E-commerce improvements
Kirkland's new initiatives include improving its online performance and expanding its private label Kirkland's Home line.
"Through our collaboration with Beyond, we intend to leverage their expertise and partnerships to enhance site experience and improve conversion, while our internal team prioritizes profitability," the retailer said.
Kirkland's also plans to leverage the Kirkland's Home brand as the exclusive private label assortment for basics and decor in Bed Bath & Beyond stores "expanding the reach of the brand to new customers," according to the company.
"In addition, we are exploring opportunities to expand e-commerce distribution in furniture, patio and rugs driving average-order value through Kirkland's, Overstock and other marketplaces," Kirkland's said.
Neil Saunders, a retail analyst and managing director at analytics firm GlobalData, said Kirkland's plans are a step in the right direction.

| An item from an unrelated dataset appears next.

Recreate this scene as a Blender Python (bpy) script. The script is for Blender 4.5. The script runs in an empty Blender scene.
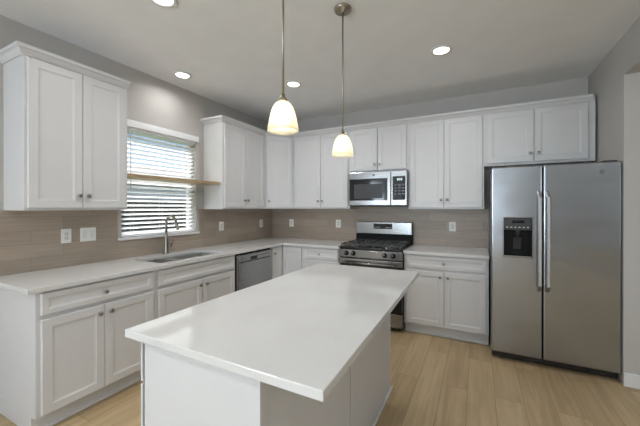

"Kirkland’s has been in the red for quite some time and it looks like this fiscal year will be another one where a net loss is chalked up," Saunders said in an email to CoStar News. "While the company has not been helped by the slump in demand for home furnishings, it needs to take corrective action to put the business on a firmer financial footing and to rebuild its balance sheet. Closing or rebranding stores that lose money is an obvious step to accomplishing this. It is also the case that some stores are not optimal in terms of driving traffic and generating sales."
Kirkland's declined to comment on Saunders' remarks.